[Scene modeling code data]

****************

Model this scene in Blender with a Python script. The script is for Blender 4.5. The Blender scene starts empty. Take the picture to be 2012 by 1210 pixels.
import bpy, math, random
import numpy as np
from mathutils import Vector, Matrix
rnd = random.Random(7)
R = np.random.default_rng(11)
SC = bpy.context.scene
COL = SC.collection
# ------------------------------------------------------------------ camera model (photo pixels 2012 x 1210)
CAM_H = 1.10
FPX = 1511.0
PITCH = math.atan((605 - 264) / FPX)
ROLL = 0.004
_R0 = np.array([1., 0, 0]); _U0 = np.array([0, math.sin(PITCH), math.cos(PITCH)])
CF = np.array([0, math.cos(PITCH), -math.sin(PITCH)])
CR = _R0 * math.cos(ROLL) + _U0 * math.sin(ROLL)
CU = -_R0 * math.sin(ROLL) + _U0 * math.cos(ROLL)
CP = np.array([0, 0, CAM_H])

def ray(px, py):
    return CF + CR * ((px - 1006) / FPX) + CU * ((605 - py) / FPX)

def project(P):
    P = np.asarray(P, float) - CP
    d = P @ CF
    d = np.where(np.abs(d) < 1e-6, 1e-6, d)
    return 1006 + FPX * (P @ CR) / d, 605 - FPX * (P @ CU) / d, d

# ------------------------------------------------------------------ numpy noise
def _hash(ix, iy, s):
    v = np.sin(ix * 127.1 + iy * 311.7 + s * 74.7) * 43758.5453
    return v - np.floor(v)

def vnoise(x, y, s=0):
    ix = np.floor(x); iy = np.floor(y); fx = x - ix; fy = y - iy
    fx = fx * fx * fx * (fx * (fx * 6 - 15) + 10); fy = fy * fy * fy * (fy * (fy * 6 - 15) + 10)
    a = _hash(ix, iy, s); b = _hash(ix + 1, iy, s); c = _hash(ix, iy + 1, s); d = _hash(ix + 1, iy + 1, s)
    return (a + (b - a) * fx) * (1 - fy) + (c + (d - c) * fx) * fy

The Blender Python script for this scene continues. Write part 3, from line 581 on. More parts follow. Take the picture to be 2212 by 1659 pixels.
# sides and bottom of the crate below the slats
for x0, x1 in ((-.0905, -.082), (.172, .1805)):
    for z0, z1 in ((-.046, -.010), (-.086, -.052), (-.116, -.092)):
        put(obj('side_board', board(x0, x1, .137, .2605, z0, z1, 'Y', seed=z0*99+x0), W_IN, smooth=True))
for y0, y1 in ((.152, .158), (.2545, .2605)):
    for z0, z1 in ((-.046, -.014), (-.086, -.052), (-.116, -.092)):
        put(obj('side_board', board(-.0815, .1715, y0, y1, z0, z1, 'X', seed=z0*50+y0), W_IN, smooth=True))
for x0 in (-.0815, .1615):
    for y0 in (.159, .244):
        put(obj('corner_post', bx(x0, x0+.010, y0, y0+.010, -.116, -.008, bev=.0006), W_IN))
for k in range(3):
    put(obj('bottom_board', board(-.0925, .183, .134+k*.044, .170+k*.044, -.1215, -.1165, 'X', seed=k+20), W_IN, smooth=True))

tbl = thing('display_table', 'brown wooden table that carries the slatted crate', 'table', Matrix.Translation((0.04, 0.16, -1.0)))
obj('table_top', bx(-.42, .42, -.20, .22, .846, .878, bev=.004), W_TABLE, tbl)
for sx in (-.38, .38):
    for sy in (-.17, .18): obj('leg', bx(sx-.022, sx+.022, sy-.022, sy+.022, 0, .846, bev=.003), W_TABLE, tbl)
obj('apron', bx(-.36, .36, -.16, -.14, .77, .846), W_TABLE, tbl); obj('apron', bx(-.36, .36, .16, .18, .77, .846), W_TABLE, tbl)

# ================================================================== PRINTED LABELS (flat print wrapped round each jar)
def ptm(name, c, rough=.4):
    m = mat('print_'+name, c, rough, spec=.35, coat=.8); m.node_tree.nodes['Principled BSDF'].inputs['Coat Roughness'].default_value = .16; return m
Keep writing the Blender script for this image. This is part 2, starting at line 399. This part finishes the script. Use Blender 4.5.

****************

§ **PROBLEM TO WORK ON**: The whole listing above needs to be written out again exactly.

§ **WORKED SOLUTION**:
Model this scene in Blender with a Python script. The script is for Blender 4.5. The Blender scene starts empty. Take the picture to be 2012 by 1210 pixels.
import bpy, math, random
import numpy as np
from mathutils import Vector, Matrix
rnd = random.Random(7)
R = np.random.default_rng(11)
SC = bpy.context.scene
COL = SC.collection
# ------------------------------------------------------------------ camera model (photo pixels 2012 x 1210)
CAM_H = 1.10
FPX = 1511.0
PITCH = math.atan((605 - 264) / FPX)
ROLL = 0.004
_R0 = np.array([1., 0, 0]); _U0 = np.array([0, math.sin(PITCH), math.cos(PITCH)])
CF = np.array([0, math.cos(PITCH), -math.sin(PITCH)])
CR = _R0 * math.cos(ROLL) + _U0 * math.sin(ROLL)
CU = -_R0 * math.sin(ROLL) + _U0 * math.cos(ROLL)
CP = np.array([0, 0, CAM_H])

def ray(px, py):
    return CF + CR * ((px - 1006) / FPX) + CU * ((605 - py) / FPX)

def project(P):
    P = np.asarray(P, float) - CP
    d = P @ CF
    d = np.where(np.abs(d) < 1e-6, 1e-6, d)
    return 1006 + FPX * (P @ CR) / d, 605 - FPX * (P @ CU) / d, d

# ------------------------------------------------------------------ numpy noise
def _hash(ix, iy, s):
    v = np.sin(ix * 127.1 + iy * 311.7 + s * 74.7) * 43758.5453
    return v - np.floor(v)

def vnoise(x, y, s=0):
    ix = np.floor(x); iy = np.floor(y); fx = x - ix; fy = y - iy
    fx = fx * fx * fx * (fx * (fx * 6 - 15) + 10); fy = fy * fy * fy * (fy * (fy * 6 - 15) + 10)
    a = _hash(ix, iy, s); b = _hash(ix + 1, iy, s); c = _hash(ix, iy + 1, s); d = _hash(ix + 1, iy + 1, s)
    return (a + (b - a) * fx) * (1 - fy) + (c + (d - c) * fx) * fy

The Blender Python script for this scene continues. Write part 3, from line 581 on. More parts follow. Take the picture to be 2212 by 1659 pixels.
# sides and bottom of the crate below the slats
for x0, x1 in ((-.0905, -.082), (.172, .1805)):
    for z0, z1 in ((-.046, -.010), (-.086, -.052), (-.116, -.092)):
        put(obj('side_board', board(x0, x1, .137, .2605, z0, z1, 'Y', seed=z0*99+x0), W_IN, smooth=True))
for y0, y1 in ((.152, .158), (.2545, .2605)):
    for z0, z1 in ((-.046, -.014), (-.086, -.052), (-.116, -.092)):
        put(obj('side_board', board(-.0815, .1715, y0, y1, z0, z1, 'X', seed=z0*50+y0), W_IN, smooth=True))
for x0 in (-.0815, .1615):
    for y0 in (.159, .244):
        put(obj('corner_post', bx(x0, x0+.010, y0, y0+.010, -.116, -.008, bev=.0006), W_IN))
for k in range(3):
    put(obj('bottom_board', board(-.0925, .183, .134+k*.044, .170+k*.044, -.1215, -.1165, 'X', seed=k+20), W_IN, smooth=True))

tbl = thing('display_table', 'brown wooden table that carries the slatted crate', 'table', Matrix.Translation((0.04, 0.16, -1.0)))
obj('table_top', bx(-.42, .42, -.20, .22, .846, .878, bev=.004), W_TABLE, tbl)
for sx in (-.38, .38):
    for sy in (-.17, .18): obj('leg', bx(sx-.022, sx+.022, sy-.022, sy+.022, 0, .846, bev=.003), W_TABLE, tbl)
obj('apron', bx(-.36, .36, -.16, -.14, .77, .846), W_TABLE, tbl); obj('apron', bx(-.36, .36, .16, .18, .77, .846), W_TABLE, tbl)

# ================================================================== PRINTED LABELS (flat print wrapped round each jar)
def ptm(name, c, rough=.4):
    m = mat('print_'+name, c, rough, spec=.35, coat=.8); m.node_tree.nodes['Principled BSDF'].inputs['Coat Roughness'].default_value = .16; return m
Keep writing the Blender script for this image. This is part 2, starting at line 399. This part finishes the script. Use Blender 4.5.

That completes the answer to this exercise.